Lets start off with Why bother to use declarative security attributes? It’s only a few more lines of code to write:
public void DoSomethind()
{
IAuthorizationProvider prov = AuthorizationFactory.GetAuthorizationProvider();
if(!prov.Authorize(Thread.CurrentPrincipal, "important stuff"))
{
throw new SecurityException("Not allowed to do this");
}
}
Versus:
[AuthorizationPermission(SecurityAction.Demand, Context = "important stuff")]
public void DoSomethind()
{
}
But there are two main advantages to the attribute approach (as well as reduced LOC, and cleaner code):
1. The ability to read the metadata. Permview is an example of an application that can read the meta data from an assembly, and spits out the following for the method above:
Method AuthTest.Class1::DoSomethind() NonCasDemand permission set:
<PermissionSet class="System.Security.PermissionSet"
version="1">
<IPermissionclass="Readify.EnterpriseLibrary.Permissions.AuthorizationPermissionXml, Readify.Entlib.Permissions"
version="1"
unrestricted="False"
context="important stuff"/>
</PermissionSet>
This then allows us to scan all the assemblies in the application, and build up a manifest of which methods are protected by which authorities.
2. Flexibility – If we want to add additional logging to our attribute, or change the factory behaviour, we have one level of isolation from the underlying authorization source (in this case enterprise library).
OK, well how do we build one? Have a look at the source from here to see a finished custom non-code access security attribute. See this post for an overview of the process.
There are a few tricks to know:
1. The attribute must derive from CodeAccessSecurityAttribute, even if it is not a CAS attribute. If it just derives from SecurityAttribute, then the C# compiler will ignore it (although the VB.NET one does the right thing…)
2. The ToXml() method must create an element with the name IPermission, and there must be a class attribute with the assembly qualified name.
3. The assembly must be strongly named, otherwise you won’t get the compiler to emit the permission.
4. The assembly must either be added to the GAC, or to the Visual Studio devenv.exe directory, for the VS.NET compiler to find it (although the command line compiler does not have the same problem).
5. The attribute must have a single constructor which takes a single SecurityAction parameter. Don’t be tempted to provide multiple parameters to initialize the attribute instead.
6. The debugger is your friend. Debug visual studio by launching it in the program arguments of the project debugging properties, and step through what your permission and attribute is doing.
7. Reflector is critical. When things start going wrong, the error messages are usually totally irrelevant. Look at the implementation of PermissionSet in reflector, and use permview to dump the XML that your attribute created.
8. Unit tests. Unit tests. Unit tests. Unit tests. Did I mention unit tests?
Now, point number 3 was that the assembly had to be strong named. Since we want to call the authorization interface in enterprise library, and the default installation of enterprise library is not strong named, this is a problem.
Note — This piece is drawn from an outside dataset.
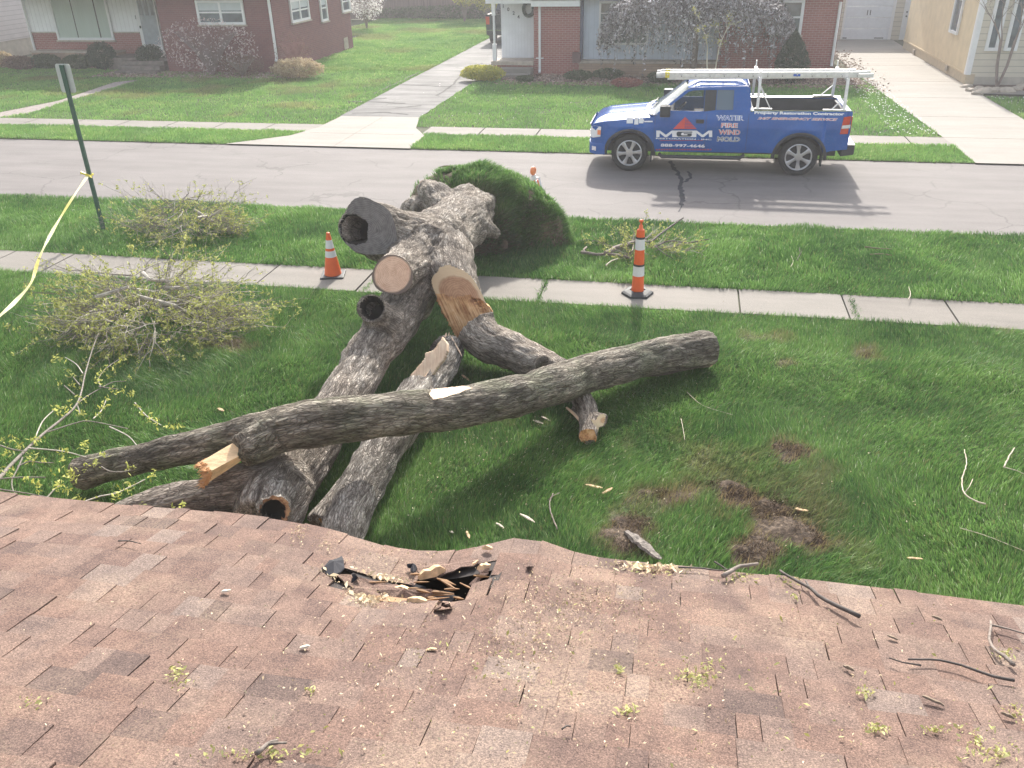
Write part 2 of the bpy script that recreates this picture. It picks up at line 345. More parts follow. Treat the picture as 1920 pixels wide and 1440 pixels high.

Well… back to reflection land. I’ve created three wrapper classes, that on class constructor dynamically load the weakly named enterprise library using an assembly string, using reflection to grab MethodInfo instances for each the types, and then has some public wrapper methods that invoke the method infos.
Performance should not be too bad, and should be outweighed by the real authorization costs being performed anyway. From a security perspective (Trojan succeptability), this is no worse than using the IAuthorizationProvider interfaces directly, if the enterprise library assemblies being used are not strongly named.
If you do strongly name your enterprise library, then you can rip out the wrappers, and the calls to the wrappers, and replace with direct calls to the enterprise library factory and interfaces.